20.03.14 - Aziza Chaouni presents a 2014 TED Talk on her efforts to uncover the Fez River in Morocco
Assistant Professor Aziza Chaouni presented a TED Talk on March 17th at the Vancouver Convention Centre. The civil engineer and architect who focuses on creating sustainable, built environments in the developing world, spoke about her work to uncover the once-polluted Fez River that runs through her hometown of Medina, the walled inner-city in the capital of Fez, Morocco. The project addressed the ecology of the river as well as social and economic concerns of the city.
Chaouni’s talk was covered in The Vancouver Sun.
She convinced the city’s engineers and politicians that uncovering the ancient river, cleaning it of trash and removing parking lots that had usurped the old pedestrian walkways along the river banks, would vastly improve the lives of the Medina’s residents.
You would have to study the long history of Fez, with its colonial French overtones, to understand how the city, now a UNESCO World Heritage Site, had become so polluted and car-driven.

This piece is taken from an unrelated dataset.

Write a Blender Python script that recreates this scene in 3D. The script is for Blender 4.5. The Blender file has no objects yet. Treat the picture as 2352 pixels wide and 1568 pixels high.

Chaouni said in an interview that it dismayed her that in the Medina there are absolutely no parks.
“My grandmother can remember that there once were orchards between the city and the walls, and on Fridays, which were holidays, she and her family would go and picnic in the orchards,” she said. “Today that is all gone. Do you know that in the Medina, there are zero parks, and yet there is a population of 50,000 children?”